━━━━━ Raw data
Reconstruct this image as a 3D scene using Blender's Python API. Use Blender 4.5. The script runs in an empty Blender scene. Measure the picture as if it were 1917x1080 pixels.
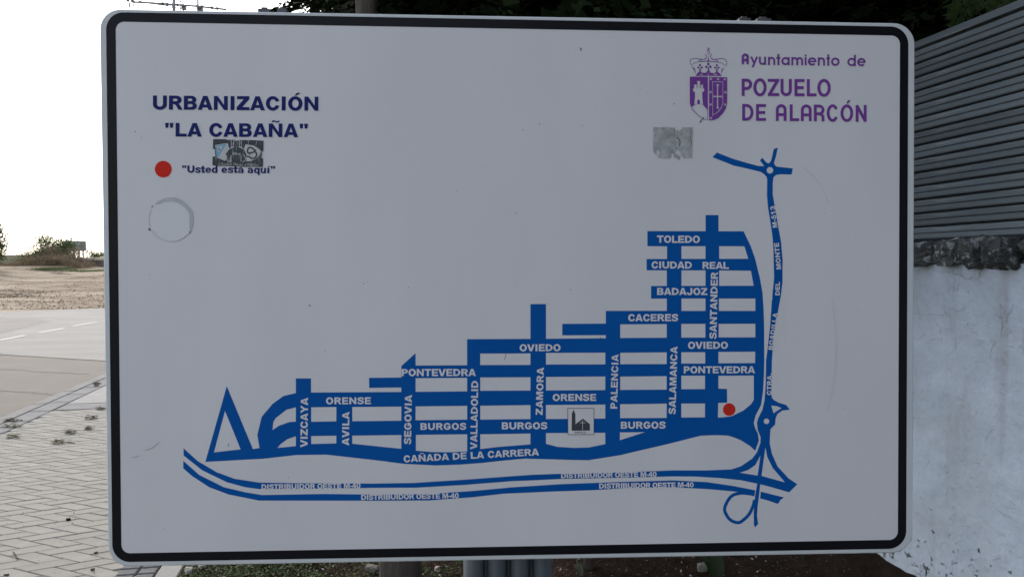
import bpy, bmesh, math, random
from mathutils import Vector, Matrix, noise
from mathutils.geometry import delaunay_2d_cdt
import numpy as np
PI = math.pi
rnd = random.Random(7)
SC = bpy.context.scene
COL = SC.collection

# ------------------------------------------------------------------ camera
F = 1500.0; CX, CY = 958.5, 540.0; EYE = Vector((0, 0, 1.6))
_d = Vector((0.0037, 0.9996, 0.0280)).normalized()            # world down seen by the camera (x right, y down, z ahead)
_Z = -_d
_Y = (Vector((0, 0, 1)) - _d * _d.z).normalized()
_X = _Y.cross(_Z)
def cam_to_world(v): return Vector((v.dot(_X), v.dot(_Y), v.dot(_Z)))
cam = bpy.data.cameras.new('camera')
cam.sensor_width = 36; cam.lens = F / 1917 * 36
cam.clip_start = 0.05; cam.clip_end = 3000
cam_ob = bpy.data.objects.new('camera', cam); COL.objects.link(cam_ob)
m3 = Matrix((cam_to_world(Vector((1, 0, 0))), cam_to_world(Vector((0, -1, 0))), cam_to_world(Vector((0, 0, -1))))).transposed()
cam_ob.matrix_world = Matrix.Translation(EYE) @ m3.to_4x4()
SC.camera = cam_ob

# ------------------------------------------------------------------ sky, sun, exposure
SUN_EL, SUN_AZ = math.radians(35), math.radians(-32)           # azimuth measured from +Y, negative towards -X
world = bpy.data.worlds.new('World'); SC.world = world; world.use_nodes = True
wn = world.node_tree; bg = wn.nodes['Background']
sky = wn.nodes.new('ShaderNodeTexSky'); sky.sky_type = 'NISHITA'; sky.sun_disc = False
sky.sun_elevation = SUN_EL; sky.sun_rotation = SUN_AZ
sky.air_density = 1.0; sky.dust_density = 3.0; sky.ozone_density = 1.0; sky.altitude = 600
hs = wn.nodes.new('ShaderNodeHueSaturation'); hs.inputs['Saturation'].default_value = 0.5
wn.links.new(sky.outputs[0], hs.inputs['Color']); wn.links.new(hs.outputs[0], bg.inputs['Color'])
bg.inputs['Strength'].default_value = 0.15
sun = bpy.data.lights.new('sun', 'SUN'); sun.energy = 0.5; sun.angle = math.radians(20); sun.color = (1, .93, .82)
sun_ob = bpy.data.objects.new('sun', sun); COL.objects.link(sun_ob)
sd = Vector((math.sin(SUN_AZ) * math.cos(SUN_EL), math.cos(SUN_AZ) * math.cos(SUN_EL), math.sin(SUN_EL)))
sun_ob.rotation_euler = sd.to_track_quat('Z', 'Y').to_euler(); sun_ob.location = (-8, 10, 12)
SC.view_settings.view_transform = 'Standard'; SC.view_settings.look = 'None'
SC.view_settings.exposure = 1.15; SC.view_settings.gamma = 1; SC.view_settings.use_curve_mapping = False
SC.render.engine = 'CYCLES'

# ------------------------------------------------------------------ geometry from the photo's view: pixel -> place
def ray(px, py): return cam_to_world(Vector(((px - CX) / F, (py - CY) / F, 1)))
def ground(px, py, z=0.0):
    r = ray(px, py); return EYE + r * ((z - EYE.z) / r.z)
def at_depth(px, py, Y):
    r = ray(px, py); return EYE + r * (Y / r.y)

# ------------------------------------------------------------------ materials
def _n(nt, t, **kw):
    n = nt.nodes.new(t)
    for k, v in kw.items():
        if k in n.inputs: n.inputs[k].default_value = v
        else: setattr(n, k, v)
    return n
def mat(name, col, col2=None, scale=8, rough=.6, bump=0, bscale=None, metal=0, detail=6, spec=.5, stretch=None,
        col3=None, scale3=40, thr3=.62, coat=0, softness=.25, ofs=.5, bdist=.01, trans=0):
    m = bpy.data.materials.new(name); m.use_nodes = True; nt = m.node_tree
    b = nt.nodes['Principled BSDF']; L = nt.links.new
    b.inputs['Roughness'].default_value = rough; b.inputs['Metallic'].default_value = metal
    b.inputs['Specular IOR Level'].default_value = spec
    b.inputs['Coat Weight'].default_value = coat
    c4 = lambda c: (c[0], c[1], c[2], 1)
    b.inputs['Base Color'].default_value = c4(col)
    tc = _n(nt, 'ShaderNodeTexCoord'); src = tc.outputs['Object']
    if stretch:
        mp = _n(nt, 'ShaderNodeMapping'); mp.inputs['Scale'].default_value = stretch
        L(src, mp.inputs[0]); src = mp.outputs[0]
    if col2:
        nz = _n(nt, 'ShaderNodeTexNoise', Scale=scale, Detail=detail); L(src, nz.inputs['Vector'])
        cr = _n(nt, 'ShaderNodeValToRGB'); cr.color_ramp.elements[0].position = ofs - softness; cr.color_ramp.elements[1].position = ofs + softness
        cr.color_ramp.elements[0].color = c4(col); cr.color_ramp.elements[1].color = c4(col2)
        L(nz.outputs['Fac'], cr.inputs[0]); out = cr.outputs[0]
        if col3:
            n3 = _n(nt, 'ShaderNodeTexNoise', Scale=scale3, Detail=8); L(src, n3.inputs['Vector'])
            r3 = _n(nt, 'ShaderNodeValToRGB'); r3.color_ramp.elements[0].position = thr3; r3.color_ramp.elements[1].position = thr3 + .05
            L(n3.outputs['Fac'], r3.inputs[0])
            mx = _n(nt, 'ShaderNodeMix', data_type='RGBA'); L(r3.outputs[0], mx.inputs['Factor'])
            L(out, mx.inputs[6]); mx.inputs[7].default_value = c4(col3); out = mx.outputs[2]
        L(out, b.inputs['Base Color'])
    if bump:
        bz = _n(nt, 'ShaderNodeTexNoise', Scale=bscale or scale * 4, Detail=8); L(src, bz.inputs['Vector'])
        bp = _n(nt, 'ShaderNodeBump', Strength=bump, Distance=bdist); L(bz.outputs['Fac'], bp.inputs['Height'])
        L(bp.outputs[0], b.inputs['Normal'])
    if trans:
        b.inputs['Transmission Weight'].default_value = 0
        tl = _n(nt, 'ShaderNodeBsdfTranslucent'); tl.inputs[0].default_value = c4([min(1, k * 1.6) for k in col])
        ms = _n(nt, 'ShaderNodeMixShader'); ms.inputs[0].default_value = trans
        L(b.outputs[0], ms.inputs[1]); L(tl.outputs[0], ms.inputs[2]); L(ms.outputs[0], nt.nodes['Material Output'].inputs[0])
    return m
M = {}
M['plate'] = mat('sign_white', (.755, .745, .755), (.835, .82, .825), 2.6, rough=.42, spec=.35, detail=6, stretch=(1.6, 1, .5))
M['rim'] = mat('sign_rim', (.74, .76, .76), (.64, .67, .68), 9, rough=.4, spec=.4, bump=.08, bscale=60, bdist=.001)
M['black'] = mat('black_film', (.006, .006, .009), (.009, .009, .012), 8, rough=.4, spec=.16)
M['blue'] = mat('blue_film', (.002, .112, .43), (.001, .100, .40), 5, rough=.6, spec=.08)
M['navy'] = mat('navy_film', (.016, .024, .15), (.022, .032, .17), 30, rough=.6, spec=.1)
M['purple'] = mat('purple_film', (.25, .07, .38), (.20, .058, .32), 12, rough=.6, spec=.1)
M['red'] = mat('red_film', (.78, .035, .022), (.70, .03, .02), 12, rough=.6, spec=.1)
M['ink'] = mat('dark_ink', (.04, .045, .06), (.06, .065, .08), 60, rough=.5)
M['stick_dark'] = mat('sticker_dark', (.03, .045, .055), (.20, .23, .24), 260, rough=.55, stretch=(1, 1, .25), softness=.06, ofs=.60)
M['stick_white'] = mat('sticker_white', (.66, .66, .64), (.58, .58, .57), 80, rough=.5)
M['stick_blue'] = mat('sticker_blue', (.12, .42, .66), (.25, .52, .68), 60, rough=.5)
M['glue'] = mat('old_glue', (.36, .37, .36), (.52, .54, .55), 55, rough=.7, bump=.6, bscale=120, col3=(.70, .71, .72), scale3=38, thr3=.60, softness=.12, bdist=.002)
M['grime'] = mat('grime', (.10, .10, .11), (.2, .2, .21), 200, rough=.8)
M['faint'] = mat('faint_stain', (.50, .52, .53), (.60, .61, .63), 60, rough=.6)
M['ghost'] = mat('clean_film', (.775, .775, .78), (.81, .805, .81), 10, rough=.4)
M['post'] = mat('post_grey', (.085, .105, .125), (.11, .13, .15), 3, rough=.42, spec=.5, stretch=(1, 1, .2), bump=.05, bscale=80, bdist=.001)
M['clamp'] = mat('clamp_metal', (.05, .052, .056), (.12, .12, .125), 60, rough=.5, metal=.2)
M['slat'] = mat('painted_slat', (.125, .15, .165), (.185, .21, .222), 1.6, rough=.4, spec=.6, bump=.22, bscale=24, bdist=.002, col3=(.27, .295, .30), scale3=2.6, thr3=.555, stretch=(1, .5, 9), softness=.16)  # paler patches: weathering plus highlights put into the colour
M['wood_back'] = mat('fence_dark', (.015, .02, .025), rough=.8)
M['stone'] = mat('lichen_stone', (.05, .052, .05), (.19, .192, .182), 1.3, rough=.95, bump=1, bscale=6, col3=(.40, .42, .41), scale3=3.6, thr3=.56, bdist=.08)
M['mortar'] = mat('dark_mortar', (.03, .032, .032), (.06, .06, .055), 20, rough=.95, bump=.6)
M['bark'] = mat('bark', (.045, .033, .027), (.115, .09, .075), 9, rough=.95, bump=1, bscale=28, stretch=(1, 1, .18), bdist=.03)
M['bark_pale'] = mat('bark_pale', (.048, .037, .030), (.10, .082, .068), 9, rough=.95, bump=.8, bscale=28, stretch=(1, 1, .18), bdist=.03)
M['conifer'] = mat('conifer_leaf', (.011, .019, .008), (.024, .036, .013), 3, rough=.8, spec=.08)
M['scrub'] = mat('scrub_leaf', (.075, .105, .045), (.15, .16, .075), 1.2, rough=.8, spec=.2, trans=.35)
M['dry'] = mat('dry_scrub', (.17, .13, .085), (.28, .22, .15), 1.6, rough=.9, spec=.1, trans=.3)  # dry brown, lightened in the colour to stand in for distant haze
M['clover'] = mat('weed_leaf', (.035, .075, .018), (.09, .13, .035), 14, rough=.6, spec=.3, trans=.2)
M['blade'] = mat('broad_blade', (.010, .026, .005), (.018, .036, .008), 8, rough=.5, trans=.3)
M['litter'] = mat('dead_leaf', (.06, .038, .022), (.14, .10, .06), 30, rough=.9)
M['litter_red'] = mat('dead_leaf_red', (.13, .035, .02), (.20, .07, .04), 30, rough=.9)
M['pale_litter'] = mat('pale_litter', (.45, .43, .38), (.34, .32, .28), 30, rough=.9)
M['pebble'] = mat('pebble', (.16, .14, .12), (.28, .26, .23), 20, rough=.9, bump=.5)
M['soil'] = mat('soil', (.016, .010, .007), (.042, .028, .020), 14, rough=1, spec=.05, bump=1, bscale=50, bdist=.02)
M['dirt'] = mat('dry_dirt', (.29, .215, .145), (.46, .37, .265), .55, rough=1, bump=1, bscale=2.2, stretch=(.4, 1, 1), col3=(.155, .11, .07), scale3=.9, thr3=.60, bdist=.5, softness=.13)
M['scrub_earth'] = mat('scrub_earth', (.13, .10, .065), (.10, .12, .05), .8, rough=1, bump=.6, bscale=4, bdist=.3)
M['field'] = mat('far_field', (.20, .18, .11), (.26, .22, .15), .02, rough=1)
M['asphalt'] = mat('asphalt_main', (.12, .113, .10), (.185, .176, .158), .9, rough=.75, bump=.5, bscale=120, col3=(.155, .148, .135), scale3=1.3, thr3=.62, bdist=.01, stretch=(.5, 1, 1))
M['asphalt2'] = mat('asphalt_side', (.122, .103, .079), (.16, .136, .106), 1.1, rough=.8, bump=.8, bscale=110, col3=(.10, .09, .08), scale3=160, thr3=.64, bdist=.01)
M['asphalt3'] = mat('asphalt_patch', (.16, .142, .125), (.19, .17, .15), .8, rough=.8, bump=.5, bscale=120)
M['line'] = mat('road_paint', (.62, .62, .60), (.38, .38, .36), 9, rough=.7)
M['crack'] = mat('tar_crack', (.05, .045, .04), (.09, .08, .07), 9, rough=.8)
M['kerb'] = mat('kerb_slab', (.185, .183, .185), (.245, .24, .235), 5, rough=.9, bump=.4, bscale=60, col3=(.16, .155, .14), scale3=12, thr3=.64)
M['kerb_mid'] = mat('kerb_granite', (.19, .185, .175), (.25, .24, .225), 6, rough=.9, bump=.5, bscale=50, col3=(.36, .34, .30), scale3=14, thr3=.60)
M['kerb_light'] = mat('concrete_kerb', (.30, .29, .27), (.37, .355, .33), 6, rough=.9, bump=.4, bscale=60, col3=(.26, .19, .15), scale3=8, thr3=.64)
M['sett'] = mat('grey_sett', (.12, .122, .126), (.16, .162, .166), 12, rough=.9, bump=.5, bscale=90)
M['joint'] = mat('paving_joint', (.17, .16, .135), (.24, .225, .19), 30, rough=1, bump=.6)
M['pole'] = mat('galvanised_pole', (.22, .225, .23), (.30, .30, .305), 3, rough=.6)
M['insul'] = mat('insulator', (.10, .10, .11), (.14, .14, .15), 20, rough=.4)
M['board'] = mat('board_panel', (.42, .41, .42), (.48, .47, .47), .8, rough=.8)
M['board_dark'] = mat('board_dark', (.22, .18, .18), (.27, .22, .21), .9, rough=.8)
M['brownwall'] = mat('brown_wall', (.16, .125, .11), (.20, .155, .135), .8, rough=.95, bump=.4)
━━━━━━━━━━
_Directions for this task_. In the data above, please extract the lines from the first one through the line with "COL = SC.collection", exactly, and keep pictures out.

_Output of the task_.
Reconstruct this image as a 3D scene using Blender's Python API. Use Blender 4.5. The script runs in an empty Blender scene. Measure the picture as if it were 1917x1080 pixels.
import bpy, bmesh, math, random
from mathutils import Vector, Matrix, noise
from mathutils.geometry import delaunay_2d_cdt
import numpy as np
PI = math.pi
rnd = random.Random(7)
SC = bpy.context.scene
COL = SC.collection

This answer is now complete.